The other side of this coin is that if someone targets you specifically to find out your info, they are going to be able to do it. In the war of locks vs. lock-pickers, the lock-pickers win in the end. The key is not having better locks, but having nothing curious on the other side of the door. Do what you can to make people uninterested in you, which is easy, since human beings by default are not interested in other people.

Being boring is the best defense. Rather than a deadbolt, if you want to protect your apartment just hang a sign that says "Math Inside."

Although strong passwords are better than weak ones, people can't remember weak passwords either, which means they won't steal them. Have you ever told someone a password to type in? No one can do it on the first try. At an old office job, the password on my computer was WillHines — meaning it was my name without spaces, and only the initials capitalized.

My co-workers, when they would need to get into my computer, could not type that correctly even as I spelled it to them. I'd say "capital W" and they would say "wait, CAPITAL W?" and I'd say "yes, capital W" and this would go on for minutes. The best thing making your password good is that people cannot remember words.


"Security through obscurity" on the internet foils people every day. Some time ago I was doing my (tragically) routine check of what happened to girls I had a crush on in high school. And I remembered a cute girl I knew named Sue Brown, and googled her name. Spoiler alert: it is immensely hard to find someone with a common name online.

If you want to really protect your online identity change it to something that will blend in. I suggest Google Mortgage Timberlake. Yes, hacking happens! But USUALLY in amazingly non-hurtful albeit annoying ways. Some spambot figures your twitter password and sends all your friends @-messages about a great new mortgage deal or genital extension program.

Everyone sends you slightly-smug messages that YOU'VE BEEN HACKED and you change your password, send out apology messages and go back to getting your genitals extended. No real foul.

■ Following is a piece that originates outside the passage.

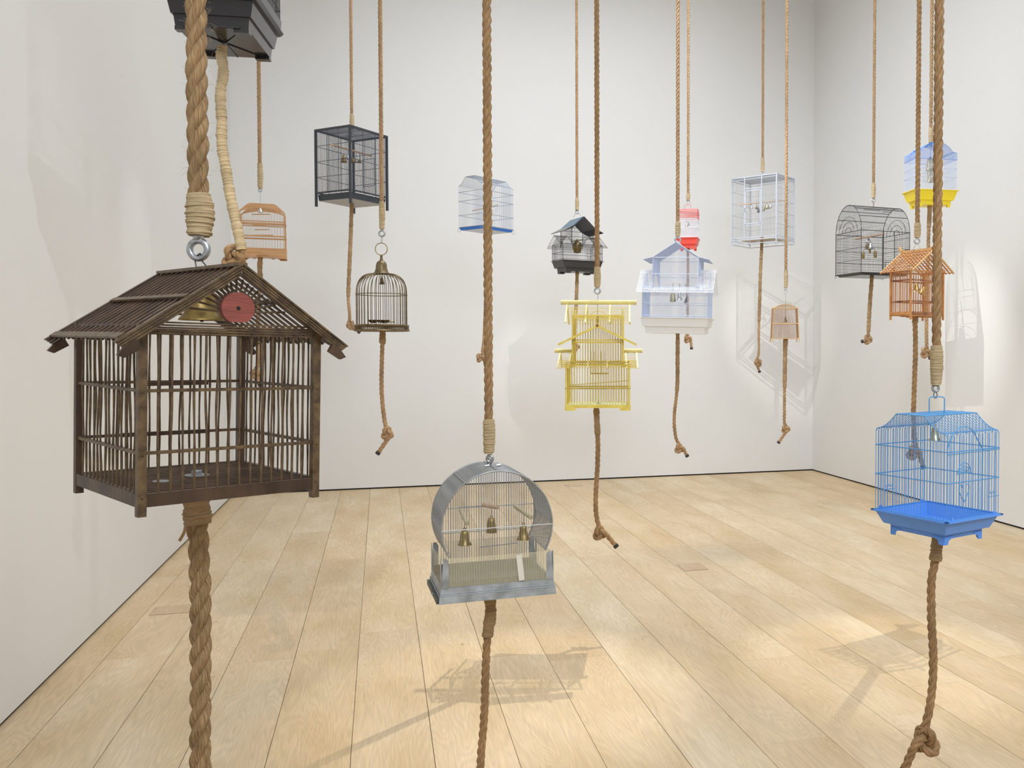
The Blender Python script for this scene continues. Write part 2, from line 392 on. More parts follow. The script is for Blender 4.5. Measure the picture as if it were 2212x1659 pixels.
class MB:
    def __init__(s, S=1.0):
        s.v = []; s.f = []; s.S = S; s.uv = []

    def add(s, vs, fs, uvs=None):
        o = len(s.v); s.v += [tuple(a) for a in vs]; s.f += [tuple(i + o for i in f) for f in fs]
        if uvs is None: uvs = [(0.0, 0.0)] * sum(len(f) for f in fs)
        s.uv += uvs
        return s

    def box(s, c, d, R=None):
        c = V(c); vs = []
        for x in (-1, 1):
            for y in (-1, 1):
                for z in (-1, 1):
                    p = V((x * d[0] / 2, y * d[1] / 2, z * d[2] / 2))
                    if R: p = R @ p
                    vs.append(c + p)
        return s.add(vs, [(0, 1, 3, 2), (4, 6, 7, 5), (0, 4, 5, 1), (2, 3, 7, 6), (0, 2, 6, 4), (1, 5, 7, 3)])

    def beam(s, p, q, w_, h, up=(0, 0, 1)):
        """square bar from p to q; h measured along up"""
        p = V(p); q = V(q); d = (q - p); x = d.normalized(); u = V(up); z = (u - x * u.dot(x))
        z = z.normalized() if z.length > 1e-6 else V((0, 1, 0))
        y = z.cross(x)
        R = Matrix((x, y, z)).transposed()
        return s.box((p + q) / 2, (d.length, w_, h), R)

    def tube(s, pts, r, n=6, closed=False, caps=True):
        p = np.array([list(a) for a in pts], float)
        m_ = len(p)
        if closed:
            pe = np.concatenate([p[-1:], p, p[:1]]); T = pe[2:] - pe[:-2]; T /= np.linalg.norm(T, axis=1)[:, None]
            nrm = np.cross(p[1] - p[0], p[2] - p[1]); nrm = nrm / max(np.linalg.norm(nrm), 1e-9)
            U = np.cross(T, nrm); W = np.cross(T, U)
        else:
            T, U, W = frames(p)
        rr = np.full(m_, r) if np.isscalar(r) else np.array(r, float)
        a = np.linspace(0, 2 * PI, n, endpoint=False)
        ring = p[:, None] + rr[:, None, None] * (np.cos(a)[None, :, None] * U[:, None] + np.sin(a)[None, :, None] * W[:, None])
        vs = ring.reshape(-1, 3).tolist(); fs = []; uv = []
        s_ = np.concatenate([[0], np.cumsum(np.linalg.norm(np.diff(p, axis=0), axis=1))]) * s.S
        for i in range(m_ if closed else m_ - 1):
            i2 = (i + 1) % m_
            for j in range(n):
                j2 = (j + 1) % n
                fs.append((i * n + j, i * n + j2, i2 * n + j2, i2 * n + j))
                uv += [(j / n, s_[i]), ((j + 1) / n, s_[i]), ((j + 1) / n, s_[min(i + 1, m_ - 1)]), (j / n, s_[min(i + 1, m_ - 1)])]
        if caps and not closed:
            fs.append(tuple(range(n - 1, -1, -1))); fs.append(tuple((m_ - 1) * n + j for j in range(n)))
            uv += [(0.5, 0.0)] * (2 * n)
        return s.add(vs, fs, uv)

    def torus(s, c, R, r, ax=(0, 1, 0), n=24, k=10, e=1.0):
        ax = V(ax).normalized(); u = ax.orthogonal().normalized(); w_ = ax.cross(u)
        if abs(ax.z) < 0.5:
            w_ = V((0, 0, 1)); w_ = (w_ - ax * w_.dot(ax)).normalized(); u = w_.cross(ax)
        return s.tube([V(c) + u * (R * math.cos(2 * PI * i / n)) + w_ * (R * e * math.sin(2 * PI * i / n)) for i in range(n)], r, k, True)

    def lathe(s, prof, n=20, c=(0, 0, 0), cap=False):
        c = V(c); vs = []; fs = []
        for r, z in prof:
            for j in range(n):
                a = 2 * PI * j / n; vs.append((c.x + r * math.cos(a), c.y + r * math.sin(a), c.z + z))
        for i in range(len(prof) - 1):
            for j in range(n):
                j2 = (j + 1) % n; fs.append((i * n + j, i * n + j2, (i + 1) * n + j2, (i + 1) * n + j))
        if cap:
            fs.append(tuple(range(n - 1, -1, -1))); fs.append(tuple((len(prof) - 1) * n + j for j in range(n)))
        return s.add(vs, fs)

    def prism(s, poly, y0, y1, ax='y'):
        """polygon in (x, z) extruded over y, or (y, z) over x"""
        n = len(poly)
        mk = (lambda a, z, t_: (a, t_, z)) if ax == 'y' else (lambda a, z, t_: (t_, a, z))
        vs = [mk(a, z, y0) for a, z in poly] + [mk(a, z, y1) for a, z in poly]
        fs = [tuple(range(n)), tuple(range(2 * n - 1, n - 1, -1))]
        for i in range(n):
            j = (i + 1) % n; fs.append((i, i + n, j + n, j))
        return s.add(vs, fs)

    def frus(s, w0, l0, z0, w1, l1, z1, th=None, c=(0, 0)):
        """open tapered box wall (z0 bottom) with thickness, or solid when th is None"""
        def rect(w_, l_, z): return [(c[0] + x * w_ / 2, c[1] + y * l_ / 2, z) for x, y in ((-1, -1), (1, -1), (1, 1), (-1, 1))]
        vs = rect(w0, l0, z0) + rect(w1, l1, z1)
        side = [(i, (i + 1) % 4, (i + 1) % 4 + 4, i + 4) for i in range(4)]
        if th is None:
            return s.add(vs, side + [(3, 2, 1, 0), (4, 5, 6, 7)])
        vs += rect(w0 - 2 * th, l0 - 2 * th, z0 + th) + rect(w1 - 2 * th, l1 - 2 * th, z1)
        fs = side + [(3, 2, 1, 0), (8, 9, 10, 11)]
        for i in range(4):
            j = (i + 1) % 4
            fs.append((i + 8, i + 12, j + 12, j + 8)); fs.append((i + 4, j + 4, j + 12, i + 12))
        return s.add(vs, fs)

    def mesh(s, name):
        me = bpy.data.meshes.new(name)
        S = s.S
        me.from_pydata([(a[0] * S, a[1] * S, a[2] * S) for a in s.v], [], s.f)
        ul = me.uv_layers.new(name='UVMap')
        ul.data.foreach_set('uv', np.array(s.uv, np.float32).ravel())
        return me


def shade(me, ang=35):
    me.shade_smooth()
    me.set_sharp_from_angle(angle=math.radians(ang))


def link(name, me, mat=None, parent=None, ang=35):
    o = bpy.data.objects.new(name, me)
    COL.objects.link(o)
    if mat is not None and len(me.materials) == 0:
        me.materials.append(M[mat])
    if ang: shade(me, ang)
    if parent is not None: o.parent = parent
    return o


def tag(o, label, cat, group=None):
    o['label'] = label; o['category'] = cat
    if group: o['group'] = group
    return o


def stuff(o):
    o['kind'] = 'stuff'; return o


_cyl = {}


def unit_cyl(mat, n=6):
    k = (mat, n)
    if k not in _cyl:
        b_ = MB(); b_.lathe([(1, -0.5), (1, 0.5)], n, cap=True)
        me = b_.mesh('rod_' + mat); me.materials.append(M[mat]); shade(me, 50)
        _cyl[k] = me
    return _cyl[k]


class Thing:
    """an Empty at the base; local unit = one photo pixel at the thing's depth, converted with S"""

    def __init__(s, name, label, cat, loc, rz=0.0, S=1.0, group=None, roll=0.0, dims=None):
        o = bpy.data.objects.new(name, None); COL.objects.link(o)
        o.empty_display_size = 0.05
        s.o = o; s.S = S; s.loc = V(loc)
        s.R = Quaternion(HF, roll).to_matrix() @ Matrix.Rotation(rz, 3, 'Z')
        o.matrix_world = Matrix.Translation(loc) @ s.R.to_4x4()
        tag(o, label, cat, group)
        if dims: s.w, s.l = dims
        s.dc = (s.loc - CAM).dot(FW)

    def mb(s): return MB(s.S)

    def put(s, name, b_, mat, parent=None, ang=35, label=None):
        o = link(name, b_.mesh(name), mat, parent or s.o, ang)
        if label: o['label'] = label
        return o

    def rod(s, name, p, q, r, mat, parent=None, n=6, label=None):
        p = V(p); q = V(q); d = q - p
        o = bpy.data.objects.new(name, unit_cyl(mat, n)); COL.objects.link(o)
        o.parent = parent or s.o
        o.location = (p + q) / 2 * s.S
        o.rotation_mode = 'QUATERNION'
        o.rotation_quaternion = d.to_track_quat('Z', 'Y')
        o.scale = (r * s.S, r * s.S, d.length * s.S)
        if label: o['label'] = label
        return o

    def L(s, px, py, d=None):
        """local coordinates of the point seen at a pixel"""
        p = P(px, py, d or s.dc)
        return (s.R.inverted() @ (p - s.loc)) / s.S

    def W(s, p):
        return s.R @ (V(p) * s.S) + s.loc


def frame(npx, npy, d, yaw, lpx=None, rpx=None, w=None, l=None):
    """footprint from its near corner: width runs right-and-away, length runs left-and-away"""
    th = math.radians(yaw)
    Np = P(npx, npy, d); q = Np - CAM
    x = RT * math.cos(th) + HF * math.sin(th); y = -RT * math.sin(th) + HF * math.cos(th)
    if rpx is not None:
        k = (rpx - CX) / FPX; w = (k * q.dot(FW) - q.dot(RT)) / (x.dot(RT) - k * x.dot(FW))
    if lpx is not None:
        k = (lpx - CX) / FPX; l = (k * q.dot(FW) - q.dot(RT)) / (y.dot(RT) - k * y.dot(FW))
    S = d / FPX
    c = Np + x * w / 2 + y * l / 2
    return dict(loc=c, rz=th - YAW, S=S, dims=(w / S, l / S))


# ------------------------------------------------------------------ ropes
def strand_mesh(path, R, segs, sides, ridges=0, nst=3, twist=1.0, pitch=3.15, taper=None):
    Pp = pitch * 2 * R
    step = Pp / segs
    pts = resample(path, step)
    T, U, W_ = frames(pts)
    s = np.concatenate([[0], np.cumsum(np.linalg.norm(np.diff(pts, axis=0), axis=1))])
    n = len(pts)
    rs = 0.60 * R; off = 0.425 * R
    VV = []; FF = []; UVs = []
    a = np.linspace(0, 2 * PI, sides, endpoint=False)
    for k in range(nst):
        ph = 2 * PI * s / Pp * twist + 2 * PI * k / nst
        wob = 1 + 0.05 * np.sin(s * 31 + k * 2.1) * np.sin(s * 12.7 + k)
        C = pts + (off * wob)[:, None] * (np.cos(ph)[:, None] * U + np.sin(ph)[:, None] * W_)
        # strand section: in the plane of U, W; orientation turns with the lay so that yarns look almost parallel to the rope
        aa = a[None, :] - (ph * 0.72)[:, None]
        rad = np.full((n, sides), rs) * wob[:, None]
        if ridges:
            rad = rad * (1 - 0.13 * (1 - np.abs(np.cos(a * ridges / 2.0)))[None, :])
        ring = C[:, None] + rad[..., None] * (np.cos(aa)[..., None] * U[:, None] + np.sin(aa)[..., None] * W_[:, None])
        o = len(VV) * n * sides
        VV.append(ring.reshape(-1, 3))
        i = np.arange(n - 1)[:, None]; j = np.arange(sides)[None, :]; j2 = (j + 1) % sides
        FF.append((np.stack([i * sides + j, i * sides + j2, (i + 1) * sides + j2, (i + 1) * sides + j], -1) + o).reshape(-1, 4))
        uj = np.broadcast_to(j / sides + k * 3.0, (n - 1, sides)); uj2 = uj + 1.0 / sides
        s0 = np.broadcast_to(s[:-1][:, None], (n - 1, sides)); s1 = np.broadcast_to(s[1:][:, None], (n - 1, sides))
        UVs.append(np.stack([np.stack([uj, s0 + k * 7], -1), np.stack([uj2, s0 + k * 7], -1), np.stack([uj2, s1 + k * 7], -1), np.stack([uj, s1 + k * 7], -1)], 2).reshape(-1, 2))
    VV = np.concatenate(VV); FF = np.concatenate(FF); UVs = np.concatenate(UVs)
    me = bpy.data.meshes.new('rope')
    me.vertices.add(len(VV)); me.vertices.foreach_set('co', VV.astype(np.float32).ravel())
    me.loops.add(len(FF) * 4); me.loops.foreach_set('vertex_index', FF.astype(np.int32).ravel())
    me.polygons.add(len(FF)); me.polygons.foreach_set('loop_start', (np.arange(len(FF)) * 4).astype(np.int32))
    me.update(calc_edges=True)
    ul = me.uv_layers.new(name='UVMap'); ul.data.foreach_set('uv', UVs.astype(np.float32).ravel())
    me.validate()
    return me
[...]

And I know there are occasions of real thievery — people losing their credit card numbers to someone who runs up thousands of dollars of charges. It's scary, intrusive and morally wrong. It's also generally fixed with a few phone calls to your bank.

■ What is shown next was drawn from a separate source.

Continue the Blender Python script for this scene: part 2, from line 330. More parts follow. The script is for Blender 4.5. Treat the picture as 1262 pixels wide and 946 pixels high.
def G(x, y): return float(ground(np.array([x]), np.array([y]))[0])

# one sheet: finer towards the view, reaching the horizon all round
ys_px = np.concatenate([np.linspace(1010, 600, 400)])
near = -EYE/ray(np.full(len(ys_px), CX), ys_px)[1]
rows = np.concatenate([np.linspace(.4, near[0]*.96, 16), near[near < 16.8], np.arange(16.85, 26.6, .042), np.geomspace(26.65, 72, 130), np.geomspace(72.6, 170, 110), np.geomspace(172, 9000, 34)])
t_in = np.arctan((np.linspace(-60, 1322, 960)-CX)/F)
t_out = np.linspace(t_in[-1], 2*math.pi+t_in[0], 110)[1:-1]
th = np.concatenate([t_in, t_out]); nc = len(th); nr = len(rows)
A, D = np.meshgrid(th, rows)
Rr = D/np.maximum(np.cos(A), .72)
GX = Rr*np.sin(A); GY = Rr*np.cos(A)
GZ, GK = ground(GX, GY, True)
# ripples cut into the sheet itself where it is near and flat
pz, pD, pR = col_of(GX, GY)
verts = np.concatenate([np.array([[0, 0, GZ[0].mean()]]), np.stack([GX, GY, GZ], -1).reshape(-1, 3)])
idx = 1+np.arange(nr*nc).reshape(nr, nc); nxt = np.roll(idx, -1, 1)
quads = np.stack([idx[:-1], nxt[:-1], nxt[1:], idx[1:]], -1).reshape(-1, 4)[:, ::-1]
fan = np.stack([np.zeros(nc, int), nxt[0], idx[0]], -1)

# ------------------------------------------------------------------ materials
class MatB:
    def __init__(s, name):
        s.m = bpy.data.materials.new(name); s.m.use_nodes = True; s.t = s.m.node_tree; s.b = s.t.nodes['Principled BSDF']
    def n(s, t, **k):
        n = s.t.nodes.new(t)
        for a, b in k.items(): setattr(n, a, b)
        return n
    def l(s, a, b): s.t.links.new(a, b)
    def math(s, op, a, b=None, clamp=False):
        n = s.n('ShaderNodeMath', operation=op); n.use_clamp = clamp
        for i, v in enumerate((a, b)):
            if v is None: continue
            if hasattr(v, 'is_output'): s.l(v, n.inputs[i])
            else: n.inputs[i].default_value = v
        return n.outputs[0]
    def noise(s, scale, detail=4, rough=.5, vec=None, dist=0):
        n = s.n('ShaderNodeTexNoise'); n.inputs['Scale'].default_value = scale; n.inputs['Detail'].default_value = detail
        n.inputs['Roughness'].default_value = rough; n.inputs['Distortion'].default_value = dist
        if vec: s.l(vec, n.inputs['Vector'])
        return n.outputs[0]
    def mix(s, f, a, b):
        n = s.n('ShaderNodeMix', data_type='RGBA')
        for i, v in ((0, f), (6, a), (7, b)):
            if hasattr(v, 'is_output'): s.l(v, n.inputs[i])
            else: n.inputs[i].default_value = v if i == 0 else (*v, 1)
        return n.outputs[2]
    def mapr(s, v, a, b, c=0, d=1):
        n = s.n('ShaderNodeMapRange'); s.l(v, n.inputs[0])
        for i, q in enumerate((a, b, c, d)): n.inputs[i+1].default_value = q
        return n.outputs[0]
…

It's not worth having passwords a million letters long, refusing to buy things online and hiding in your apartment with the lights out, staring through your venetian blinds for the enemies you imagine are stalking you. Unless you're a for-real famous person — let's say at or higher than the Jim Parsons level.

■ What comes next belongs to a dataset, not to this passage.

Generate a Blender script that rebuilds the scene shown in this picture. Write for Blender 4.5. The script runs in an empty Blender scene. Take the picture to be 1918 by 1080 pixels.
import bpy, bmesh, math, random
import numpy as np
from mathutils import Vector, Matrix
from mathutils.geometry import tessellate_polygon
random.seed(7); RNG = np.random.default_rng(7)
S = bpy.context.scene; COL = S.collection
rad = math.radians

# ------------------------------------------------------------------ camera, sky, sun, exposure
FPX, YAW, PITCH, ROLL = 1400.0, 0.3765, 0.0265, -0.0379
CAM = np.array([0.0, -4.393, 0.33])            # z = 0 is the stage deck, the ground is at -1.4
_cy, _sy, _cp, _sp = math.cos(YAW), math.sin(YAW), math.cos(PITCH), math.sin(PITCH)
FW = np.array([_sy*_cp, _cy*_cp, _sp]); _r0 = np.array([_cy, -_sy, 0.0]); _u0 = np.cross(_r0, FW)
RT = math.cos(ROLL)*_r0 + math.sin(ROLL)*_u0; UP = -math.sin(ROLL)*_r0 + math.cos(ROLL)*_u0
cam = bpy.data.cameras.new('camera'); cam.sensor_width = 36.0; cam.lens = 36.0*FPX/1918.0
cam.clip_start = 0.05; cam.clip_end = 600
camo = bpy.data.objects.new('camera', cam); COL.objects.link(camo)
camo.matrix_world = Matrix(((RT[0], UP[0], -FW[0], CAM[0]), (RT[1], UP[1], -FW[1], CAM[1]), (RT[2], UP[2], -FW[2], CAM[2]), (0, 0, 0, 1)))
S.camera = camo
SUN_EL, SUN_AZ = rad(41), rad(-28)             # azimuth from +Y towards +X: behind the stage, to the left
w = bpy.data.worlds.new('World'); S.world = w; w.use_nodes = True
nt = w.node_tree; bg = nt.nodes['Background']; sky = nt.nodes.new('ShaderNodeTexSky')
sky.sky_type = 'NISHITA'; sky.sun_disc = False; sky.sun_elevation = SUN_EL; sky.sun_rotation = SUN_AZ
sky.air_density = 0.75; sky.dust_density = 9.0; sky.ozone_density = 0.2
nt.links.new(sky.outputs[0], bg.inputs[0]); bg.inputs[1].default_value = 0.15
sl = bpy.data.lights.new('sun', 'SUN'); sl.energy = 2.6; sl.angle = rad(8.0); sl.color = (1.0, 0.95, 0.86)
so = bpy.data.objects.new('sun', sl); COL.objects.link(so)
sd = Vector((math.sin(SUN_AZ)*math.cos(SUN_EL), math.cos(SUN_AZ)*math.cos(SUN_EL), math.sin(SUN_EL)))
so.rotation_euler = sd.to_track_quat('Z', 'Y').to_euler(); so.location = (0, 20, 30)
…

We live in the Age of Information. In the future, there is going to more information available, not less. People will post their credit card numbers ON their twitter, and just get a new one every week. Politicians will not only confess to their affairs, but upload them to YouTube and email their supporters to click "like." We are all going to be filmed twenty-four hours a day with chips in our head that track our every move. And the only thing keeping us safe will be no one will watch.